They get best of both worlds

THESE students will soon be getting the best of both the Integrated Programme (IP) and O-level tracks.

In a joint reply to The New Paper's queries, Cedar Girls' Secondary School (CGSS) and Victoria School (VS) said students in their O-level programmes would be able to "benefit from IP teaching approaches" which would be used in selected elements of the O-level programmes.

Next year, CGSS and VS will be offering the six-year Victoria-Cedar Alliance IP (VCA IP). But both schools will also continue to offer the O-level programme.

Students in the VCA IP will spend their first four years in either CGSS or VS while participating in joint programmes between the two schools, and complete their final two years at Victoria Junior College (VJC).

The schools' reply added that besides teaching approaches, students in both the O-level and IP tracks will also have access to the different school programmes and facilities offered by the three schools in the VCA.

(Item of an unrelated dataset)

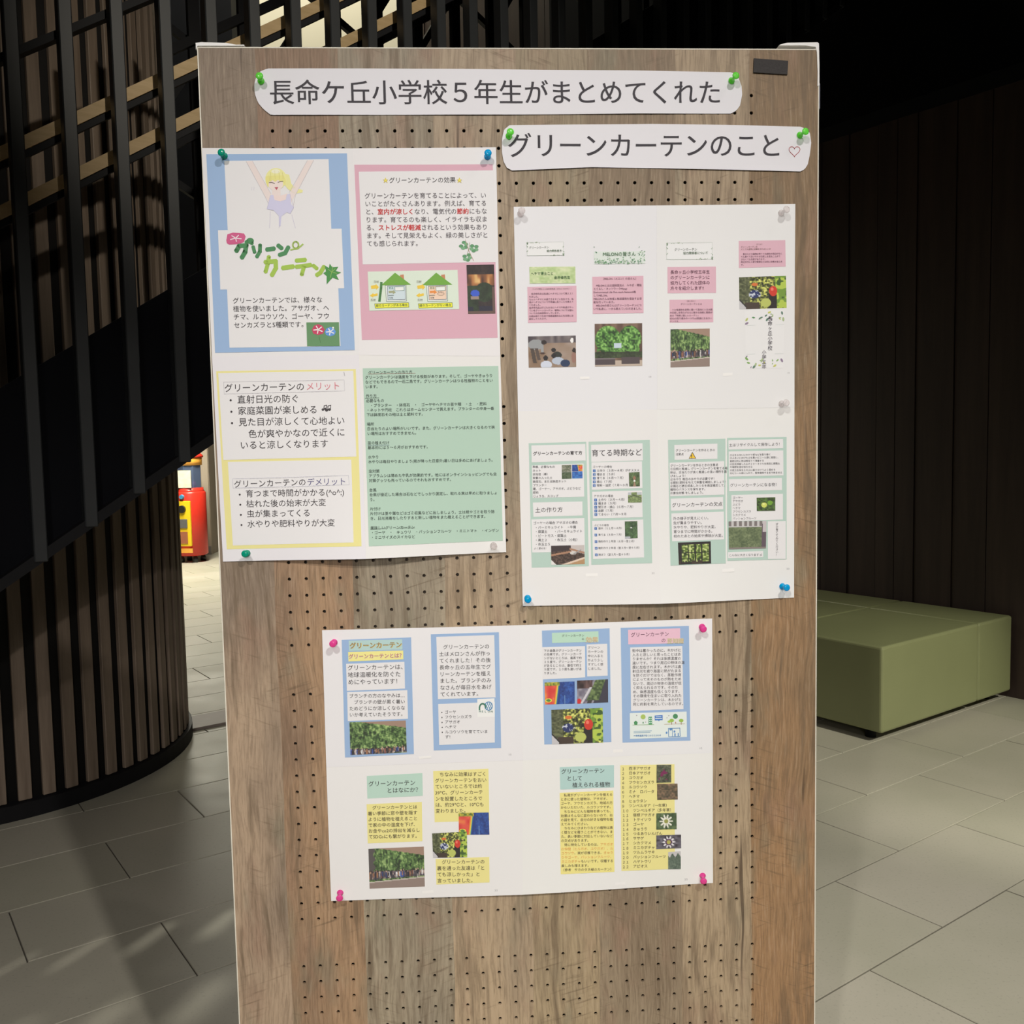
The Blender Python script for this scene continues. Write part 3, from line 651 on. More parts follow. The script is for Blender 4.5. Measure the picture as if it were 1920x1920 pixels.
p2 = Poster('paper_banner', 'lower long white paper banner with a small red heart at its right end', 'banner', wb2, (1230, 276))
outline_sheet(p2, 'paper_strip', [(955, 235.5), (1100, 234), (1222, 233), (1360, 235), (1500, 238), (1511, 242), (1518, 250), (1520.6, 268), (1518, 290), (1514, 309), (1508, 318), (1500, 322), (1370, 319), (1235.6, 316), (1110, 314), (1020, 318), (960, 320.5), (950, 315), (944, 303), (941, 285), (941, 262), (945, 244)], (226, 220, 219))
p2.bucket('printed_text'); p2.text(950, 273.5, 47.75, 'グリーンカーテンのこと', lvl=2, res=4, bold=.008, col=(34, 30, 40))
h = []
for k in range(33):
    t = 2*math.pi*k/32; h.append((1489+10.4*math.sin(t)**3, 283.5-.66*(13*math.cos(t)-5*math.cos(2*t)-2*math.cos(3*t)-math.cos(4*t))))
p2.bucket('heart_drawing'); p2.cur.label = 'thin red heart outline'; p2.stroke(h, 1.0, (170, 60, 66), 2)

def sheets(P, g, cols=((229, 223, 219),)*4):
    # g: 3x3 grid of points; four sheets taped into one
    k = 0
    for j in range(2):
        for i in range(2):
            b = P.bucket('paper_sheet'); P.Z(0, 0, 1)
            P.quad([g[j][i], g[j][i+1], g[j+1][i+1], g[j+1][i]], cols[k], 0 if (i+j) % 2 == 0 else .9, b); k += 1

# ================= left poster
def wl_(u, v):
    t = max(0, (v-330)/260); return .5+.8*math.sin(u*.011+v*.006)**2+6.5*t**3*math.exp(-((u-125)/110)**2)
P = Poster('wall_poster', 'left white poster of four sheets with blue, pink, yellow and green pages', 'poster', wl_, (665, 660))
sheets(P, [[(379, 278), (662, 279), (930, 276.5)], [(398, 668), (673, 666), (938, 668)], [(418.5, 1052.8), (688, 1045.5), (949, 1035)]], ((229, 223, 218), (231, 224, 219), (228, 221, 219), (230, 224, 216)))
P.Z(380, 270, 4.8)
pg = P.bucket('page_panel'); pg.label = 'blue page with a drawing of a child in a lilac top'; P.quad([(35, 95), (1300, 88), (1370, 1855), (115, 1880)], BLUE, 2)
P.bucket('text_box', pg); P.quad([(197, 155), (1135, 140), (1160, 775), (228, 785)], PAP, 3); P.quad([(140, 778), (1252, 765), (1275, 1300), (162, 1312)], PAP, 3.3); P.quad([(222, 1305), (1222, 1295), (1242, 1820), (245, 1835)], PAP, 3)
P.bucket('drawing', pg); G = (196, 184, 184)
P.poly([(395, 160), (448, 156), (618, 455), (600, 530), (562, 470)], (232, 214, 204), 4); P.poly([(945, 152), (1002, 150), (838, 460), (800, 530), (782, 455)], (232, 214, 204), 4)
P.stroke([(395, 160), (562, 470), (592, 535)], 3, G, 4.5); P.stroke([(450, 156), (618, 452)], 3, G, 4.5); P.stroke([(945, 152), (782, 440)], 3, G, 4.5); P.stroke([(1002, 150), (838, 462), (812, 590)], 3, G, 4.5)
P.poly([(735, 270), (780, 280), (800, 360), (830, 395), (905, 420), (900, 440), (840, 450), (800, 430), (770, 410), (745, 380)], (232, 224, 150), 4)
P.ell(662, 318, 96, 98, (234, 226, 150), 4.2, 22); P.ell(660, 368, 66, 56, (236, 216, 204), 4.4, 20); P.poly([(630, 410), (702, 410), (705, 470), (625, 470)], (234, 214, 204), 4.3); P.ell(660, 250, 40, 20, (242, 238, 200), 4.5)
P.poly([(568, 300), (600, 285), (612, 330), (600, 345), (590, 395), (572, 350)], (230, 218, 128), 4.8); P.poly([(600, 290), (730, 285), (752, 330), (745, 375), (722, 335), (700, 345), (680, 325), (655, 345), (632, 328), (608, 345)], (230, 220, 132), 4.8)
for xx in (612, 650, 688, 720): P.stroke([(xx, 240+abs(xx-660)*.3), (xx+6, 320)], 2.5, (206, 192, 110), 5)
P.poly([(612, 465), (638, 462), (650, 508), (700, 520), (752, 505), (762, 456), (788, 452), (800, 545), (822, 575), (790, 632), (760, 618), (712, 655), (704, 740), (690, 745), (688, 650), (640, 600), (582, 588)], (206, 200, 220), 4.6)
P.poly([(625, 462), (700, 470), (762, 450), (748, 505), (700, 520), (652, 508)], (236, 212, 202), 4.5)
for pts in ([(612, 465), (582, 588), (640, 600)], [(700, 655), (690, 760)], [(612, 610), (606, 760)], [(805, 640), (838, 762)], [(788, 452), (822, 575), (790, 632)]): P.stroke(pts, 2.5, (186, 176, 196), 5)
P.stroke([(602, 352), (622, 350), (650, 358)], 6, (96, 78, 78), 5.2); P.stroke([(680, 350), (700, 342), (726, 340)], 6, (96, 78, 78), 5.2); P.poly([(648, 393), (684, 390), (668, 418)], (186, 84, 96), 5.2)
for x_ in (445, 465): P.stroke([(x_, 390), (x_-3, 420)], 2, (190, 182, 196), 4.5)
P.bucket('logo_lettering', pg); P.cur.label = 'hand drawn green bubble lettering with a pink flower and an ivy leaf'
DG = (64, 132, 78); LG = (160, 190, 70)
def blob(pts, w_, c, l=5):
    P.stroke(pts, w_, c, l)
    for x_, y_ in pts: P.ell(x_, y_, w_*.5, w_*.5, c, l, 12)
P.poly([(215, 870), (225, 815), (275, 800), (330, 803), (375, 808), (390, 835), (375, 885), (330, 905), (240, 908), (220, 895)], (204, 84, 128), 4.5)
for a in range(5): P.stroke([(300, 850), (300+52*math.cos(a*1.257+.2), 850+30*math.sin(a*1.257+.2))], 8, (238, 224, 226), 5)
blob([(330, 925), (308, 962)], 42, DG); blob([(330, 920), (395, 915)], 40, DG); blob([(395, 915), (385, 975), (358, 1022)], 42, DG); P.ell(430, 875, 34, 28, DG, 5); P.ell(400, 885, 20, 18, DG, 5); P.ell(445, 895, 18, 18, DG, 5)
blob([(458, 930), (470, 975)], 32, DG); blob([(520, 915), (518, 970), (492, 1015)], 34, DG); blob([(585, 952), (642, 945)], 40, DG); blob([(685, 918), (712, 940)], 38, DG); blob([(772, 935), (745, 985), (698, 1000)], 38, DG)
P.ring(840, 912, 26, 30, 14, (166, 190, 90), 5); P.stroke([(795, 955), (860, 945), (905, 905)], 14, (166, 190, 90), 5)
blob([(598, 1020), (590, 1080), (570, 1150)], 36, LG); blob([(570, 1065), (660, 1058), (662, 1120), (628, 1180)], 40, LG); blob([(728, 1118), (812, 1106)], 42, LG)
blob([(850, 1052), (922, 1046)], 38, LG); blob([(850, 1108), (970, 1092)], 38, LG); blob([(915, 1105), (895, 1175)], 36, LG); blob([(1000, 1098), (1028, 1122)], 34, LG); blob([(1092, 1110), (1062, 1160), (1032, 1180)], 38, LG)
P.poly([(1145, 1078), (1168, 1112), (1222, 1108), (1200, 1145), (1248, 1158), (1205, 1180), (1228, 1226), (1170, 1205), (1118, 1265), (1118, 1190), (1088, 1165), (1112, 1148), (1100, 1095), (1138, 1118)], (62, 138, 62), 5.5)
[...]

Said the schools' spokesman: "For instance, O-level students will be given the opportunities to offer electives at VJC and VS; and VJC students from the Track and Field teams will be using the sports facilities at CGSS.

"All these will value-add to the students' learning experiences."

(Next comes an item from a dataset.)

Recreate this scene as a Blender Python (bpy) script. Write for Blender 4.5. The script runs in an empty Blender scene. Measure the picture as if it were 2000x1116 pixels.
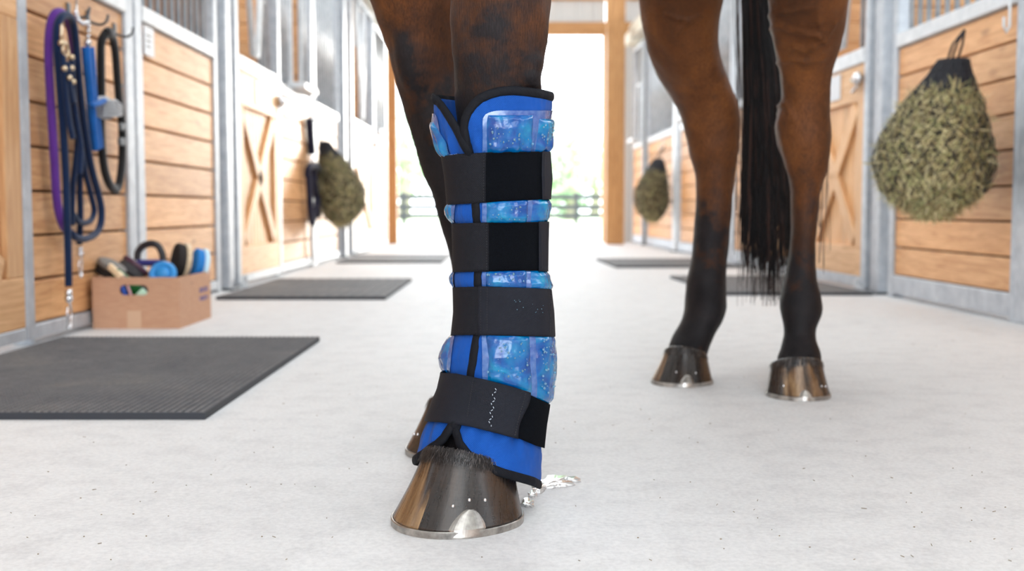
import bpy, bmesh, math, random
from math import sin, cos, tan, pi, radians, sqrt, atan2, exp
from mathutils import Vector, Matrix, noise
random.seed(7)
SC = bpy.context.scene
COL = SC.collection
# ---------------------------------------------------------------- camera, world, light, exposure
F = 2200.0                      # focal length in pixels of the 2000 x 1116 frame
HORIZON = 410.0
CAM_H = 0.38
PITCH = math.atan((558.0 - HORIZON) / F)
cam = bpy.data.cameras.new('camera'); camo = bpy.data.objects.new('camera', cam); COL.objects.link(camo)
camo.location = (0, 0, CAM_H); camo.rotation_euler = (pi/2 - PITCH, 0, 0)
cam.sensor_width = 36.0; cam.lens = F / 2000.0 * 36.0; cam.clip_end = 400; cam.clip_start = 0.02
cam.dof.use_dof = True; cam.dof.focus_distance = 1.365; cam.dof.aperture_fstop = 4.8
SC.camera = camo
SC.view_settings.view_transform = 'Standard'; SC.view_settings.look = 'None'
SC.view_settings.gamma = 1.0; SC.view_settings.exposure = 0.13
SC.view_settings.use_curve_mapping = False
SC.cycles.use_denoising = True
SC.cycles.max_bounces = 8
SC.cycles.diffuse_bounces = 5
SC.cycles.sample_clamp_indirect = 6.0
SC.cycles.caustics_reflective = False; SC.cycles.caustics_refractive = False

W = bpy.data.worlds.new('world'); SC.world = W; W.use_nodes = True
bg = W.node_tree.nodes['Background']; bg.inputs['Color'].default_value = (0.90, 0.97, 1.05, 1); bg.inputs['Strength'].default_value = 6.0

def lamp_area(name, loc, size, sizey, energy, rot=(0, 0, 0), color=(0.92, 0.97, 1.0)):
    l = bpy.data.lights.new(name, 'AREA'); l.shape = 'RECTANGLE'; l.size = size; l.size_y = sizey
    l.energy = energy; l.color = color
    o = bpy.data.objects.new(name, l); o.location = loc; o.rotation_euler = rot; COL.objects.link(o)
    return o
# unseen fill lamps added above the aisle and daylight through the open barn end behind the viewer
lamp_area('overhead_fill', (0.1, -1.2, 3.25), 2.2, 2.2, 45)
lamp_area('overhead_fill', (0.1, 2.4, 3.25), 2.2, 2.6, 40)
lamp_area('overhead_fill', (0.1, 6.0, 3.25), 2.2, 2.6, 45)
lamp_area('overhead_fill', (0.1, 9.8, 3.25), 2.2, 2.6, 70)
lamp_area('open_end_daylight', (0.0, -4.4, 1.9), 3.4, 2.6, 60, (radians(82), 0, 0))
sun = bpy.data.lights.new('sun', 'SUN'); suno = bpy.data.objects.new('sun', sun); COL.objects.link(suno)
sun.energy = 4.6; sun.angle = radians(12); sun.color = (1.0, 0.95, 0.86)
suno.rotation_euler = Vector((0.35, 1.0, 0.15)).to_track_quat('Z', 'Y').to_euler()   # low sun beyond the far door

# ---------------------------------------------------------------- helpers
def P(x, y, D):
    a = (x - 1000.0) / F; b = (558.0 - y) / F
    Y = cos(PITCH) + b * sin(PITCH); Z = b * cos(PITCH) - sin(PITCH)
    k = D / Y
    return Vector((a * k, D, CAM_H + Z * k))
def proj(p):
    dx, dy, dz = p[0], p[1], p[2] - CAM_H
    d = dy * cos(PITCH) - dz * sin(PITCH); u = dy * sin(PITCH) + dz * cos(PITCH)
    return 1000 + F * dx / d, 558 - F * u / d
def lerp(a, b, t): return a + (b - a) * t
def smooth(t): t = max(0.0, min(1.0, t)); return t * t * (3 - 2 * t)
def interp(tab, x):
    if x <= tab[0][0]: return tab[0][1:] if len(tab[0]) > 2 else tab[0][1]
    for i in range(len(tab) - 1):
        if x <= tab[i + 1][0]:
            t = (x - tab[i][0]) / (tab[i + 1][0] - tab[i][0])
            r = [lerp(p, q, t) for p, q in zip(tab[i][1:], tab[i + 1][1:])]
            return r if len(r) > 1 else r[0]
    return tab[-1][1:] if len(tab[-1]) > 2 else tab[-1][1]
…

The VCA IP's dual-track structure differentiates it from some other IP schools, which offer just one track.

Added the spokesman: "This structure allows for more porosity as good students in the O-level programme will have the opportunity to apply for transfer to the IP in Year 3."

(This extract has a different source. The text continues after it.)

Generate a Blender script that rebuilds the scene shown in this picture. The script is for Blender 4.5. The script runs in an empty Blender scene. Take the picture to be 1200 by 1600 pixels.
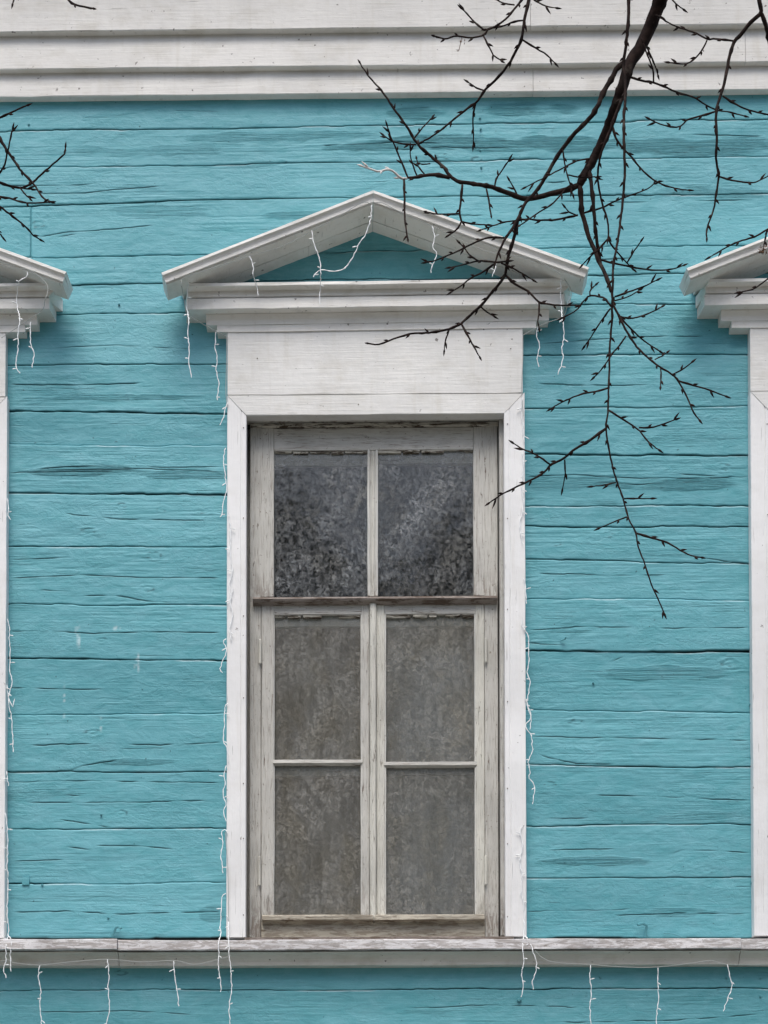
import bpy, bmesh, math, random
import numpy as np
from mathutils import Vector, Matrix
R = math.radians
SC = bpy.context.scene
COL = SC.collection

# ------------------------------------------------------------------ camera
F_PX = 2734.0                      # focal length in photo pixels (photo 1200 x 1600)
CAM = Vector((0.0, -7.0, 1.70))
TILT, YAW = math.atan(0.0297), math.atan(0.0148)
cam_d = bpy.data.cameras.new('camera'); cam = bpy.data.objects.new('camera', cam_d); COL.objects.link(cam)
cam.location = CAM; cam.rotation_euler = (R(90) + TILT, 0, YAW)
cam_d.sensor_fit = 'VERTICAL'; cam_d.sensor_height = 36; cam_d.lens = F_PX / 1600 * 36
cam_d.clip_end = 500; cam_d.clip_start = 0.05
ROT = cam.rotation_euler.to_matrix()
RX, UY, FW = ROT @ Vector((1, 0, 0)), ROT @ Vector((0, 1, 0)), ROT @ Vector((0, 0, -1))
PX0, PY0 = 560.0, 2000.0           # photo pixel of the wall point straight ahead of the camera
_d = Vector((0, 1, 0))
CX0 = PX0 - F_PX * RX.dot(_d) / FW.dot(_d)
CY0 = PY0 + F_PX * UY.dot(_d) / FW.dot(_d)
cam_d.shift_x = (600 - CX0) / 1600; cam_d.shift_y = (CY0 - 800) / 1600
SC.camera = cam

def P(px, py, d=0.0):
    """world point at distance d in front of the wall that stands at photo position px, py"""
    v = FW + RX * ((px - CX0) / F_PX) - UY * ((py - CY0) / F_PX)
    t = (-d - CAM.y) / v.y
    return CAM + v * t
def X(px, d=0.0, py=1000): return P(px, py, d).x
def Z(py, d=0.0, px=600): return P(px, py, d).z

# ------------------------------------------------------------------ sky, sun, exposure
SUN_EL, SUN_AZ = 60.0, 8.0        # azimuth measured from the direction that faces the wall
world = bpy.data.worlds.new('World'); SC.world = world; world.use_nodes = True
wn = world.node_tree; wn.nodes.clear()
sky = wn.nodes.new('ShaderNodeTexSky'); sky.sky_type = 'NISHITA'; sky.sun_disc = False
sky.sun_elevation = R(SUN_EL); sky.sun_rotation = R(180 + SUN_AZ)
sky.air_density = 1.0; sky.dust_density = 3.0; sky.ozone_density = 1.0; sky.altitude = 0
bg = wn.nodes.new('ShaderNodeBackground'); bg.inputs[1].default_value = 0.115
wo = wn.nodes.new('ShaderNodeOutputWorld')
wn.links.new(sky.outputs[0], bg.inputs[0]); wn.links.new(bg.outputs[0], wo.inputs[0])
sun_d = bpy.data.lights.new('sun', 'SUN'); sun = bpy.data.objects.new('sun', sun_d); COL.objects.link(sun)
sun_d.energy = 1.5; sun_d.angle = R(34); sun_d.color = (1.0, 0.965, 0.92)
sv = Vector((-math.sin(R(SUN_AZ)) * math.cos(R(SUN_EL)), -math.cos(R(SUN_AZ)) * math.cos(R(SUN_EL)), math.sin(R(SUN_EL))))
sun.rotation_euler = (-sv).to_track_quat('-Z', 'Y').to_euler(); sun.location = (0, -8, 12)
SC.view_settings.view_transform = 'Standard'; SC.view_settings.look = 'None'
SC.view_settings.exposure = 0.80; SC.view_settings.gamma = 1.0; SC.view_settings.use_curve_mapping = False

# ------------------------------------------------------------------ numpy noise
def _hash(ix, iz, seed):
    n = (ix.astype(np.int64) * 374761393 + iz.astype(np.int64) * 668265263 + seed * 1442695041) & 0x7fffffff
    n = ((n ^ (n >> 13)) * 1274126177) & 0x7fffffff
    n = n ^ (n >> 16)
    return (n & 0xffff) / 65535.0
def vn(x, z, seed=0):
    x = np.asarray(x, float); z = np.asarray(z, float) + np.zeros_like(x)
    ix, iz = np.floor(x), np.floor(z); fx, fz = x - ix, z - iz
    fx = fx * fx * (3 - 2 * fx); fz = fz * fz * (3 - 2 * fz)
    a, b = _hash(ix, iz, seed), _hash(ix + 1, iz, seed); c, d = _hash(ix, iz + 1, seed), _hash(ix + 1, iz + 1, seed)
    return (a + (b - a) * fx) * (1 - fz) + (c + (d - c) * fx) * fz - 0.5
def fbm(x, z, seed=0, o=4):
    s, a = 0, 1.0
    for k in range(o):
        s = s + a * vn(x * 2 ** k, z * 2 ** k, seed + 17 * k); a *= 0.5
    return s

# ------------------------------------------------------------------ object helpers
def tag(o, label=None, cat=None, group=None, kind=None):
    if label: o['label'] = label
    if cat: o['category'] = cat
    if group: o['group'] = group
    if kind: o['kind'] = kind
    return o
def empty(name, loc, label, cat, group=None):
    o = bpy.data.objects.new(name, None); COL.objects.link(o); o.location = loc; o.empty_display_size = 0.1
    return tag(o, label, cat, group)
def base_of(parent):
    v = Vector((0, 0, 0))
    while parent is not None:
        v = v + parent.location; parent = parent.parent
    return v
def mk(name, verts, faces, mat, parent=None, smooth=False, attrs=None, origin=None):
    """one mesh object from world-space vertices"""
    V = np.asarray(verts, float).reshape(-1, 3)
    b = base_of(parent) if parent is not None else Vector(origin or (0, 0, 0))
    V = V - np.array(b)
    me = bpy.data.meshes.new(name)
    me.from_pydata(V.tolist(), [], faces) if not isinstance(faces, np.ndarray) else _fast(me, V, faces)
    if attrs:
        for k, a in attrs.items():
            at = me.attributes.new(k, 'FLOAT', 'POINT'); at.data.foreach_set('value', np.asarray(a, np.float32).ravel())
    me.materials.append(mat)
    if smooth: me.polygons.foreach_set('use_smooth', [True] * len(me.polygons))
    me.update()
    o = bpy.data.objects.new(name, me); COL.objects.link(o)
    if parent is not None: o.parent = parent
    else: o.location = b
    return o
def _fast(me, V, Fq):
    me.vertices.add(len(V)); me.vertices.foreach_set('co', V.astype(np.float32).ravel())
    me.loops.add(Fq.size); me.loops.foreach_set('vertex_index', Fq.astype(np.int32).ravel())
    me.polygons.add(len(Fq)); me.polygons.foreach_set('loop_start', np.arange(0, Fq.size, 4, dtype=np.int32))
    me.polygons.foreach_set('loop_total', np.full(len(Fq), 4, dtype=np.int32)); me.update(calc_edges=True)

class G:                            # gathers shapes that make ONE mesh
    def __init__(s): s.v, s.f = [], []
    def add(s, v, f):
        n = len(s.v); s.v += [tuple(p) for p in v]; s.f += [tuple(i + n for i in q) for q in f]; return s
    def build(s, name, mat, parent=None, smooth=False, origin=None):
        return mk(name, s.v, s.f, mat, parent, smooth, None, origin)
def loft(rings, caps=True):
    n = len(rings[0]); v = [p for r in rings for p in r]; f = []
    for k in range(len(rings) - 1):
        for i in range(n):
            j = (i + 1) % n
            f.append((k * n + i, k * n + j, (k + 1) * n + j, (k + 1) * n + i))
    if caps: f.append(tuple(range(n))[::-1]); f.append(tuple((len(rings) - 1) * n + i for i in range(n)))
    return v, f
def cr(a0, a1, b0, b1, c=0.0022):
    if a0 > a1: a0, a1 = a1, a0
    if b0 > b1: b0, b1 = b1, b0
    c = min(c, (a1 - a0) * 0.3, (b1 - b0) * 0.3)
    return [(a0 + c, b0), (a1 - c, b0), (a1, b0 + c), (a1, b1 - c), (a1 - c, b1), (a0 + c, b1), (a0, b1 - c), (a0, b0 + c)]
_sd = [100]
def seed(): _sd[0] += 7; return _sd[0]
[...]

There have been discussions in local newspapers recently about the pros and cons of the IP.


Some feel that the IP, which was started in 2004 as a niche programme, has now become a source of pressure for many students whose parents are clamouring for them to be on board.

Others, however, view the IP as a means of producing well-rounded students.

With 18 schools to be on the programme by 2013, those who champion the IP say it allows more students the space to develop intellectual curiosity and other talent.

The IP, which started at eight schools, was aimed at the top 10 per cent of those leaving primary school who are earmarked as being bound for university.

Students in the IP skip the O levels so that curriculum time is freed up for them to go on research attachments and field trips.

The latest schools to offer the IP next year - CGSS and VS - say the introduction of the IP would not sideline their O-level students although about a quarter of their intake will now be made up of IP students.

But the two schools said that students on both tracks "can expect to receive high-quality education and be given opportunities to excel in their own way".

At Nanyang Girls' High School (NYGH), the IP was first offered in 2004. In 2005, the school offered the programme to the whole cohort of Secondary 1 students.

Hwa Chong Institution's (HCI) spokesman emphasised diversity in their cohorts of students, with students from "close to 50 secondary schools entering their school at Junior College 1" this year.

Each HCI Secondary 1 cohort comprises 450 boys, about half of whom entered the school through the Direct School Admission-Secondary Exercise (DSA-Sec).

The DSA-Sec recognises talents beyond the classroom, such as in leadership, sports, or performing arts.

Apart from becoming well-rounded individuals, students from IP schools are also taught to be community-centred.

Said the NYGH spokesman: "Our IP curriculum aims to nurture Reflective, Responsive, Responsible Learners, developing critical and creative thinkers who will respond with empathy to the world around them and seek to play an active role as a respected member of society."

HCI's spokesman said the school's programmes "celebrate biculturalism, an entrepreneurial spirit and a heart for the community".

CGSS and VS have similar aims.

The schools' spokesman said: "The VCA IP aims to develop students into passionate learners who seek and create new knowledge, and social innovators who challenge processes and produce innovative solutions that contribute to a better community."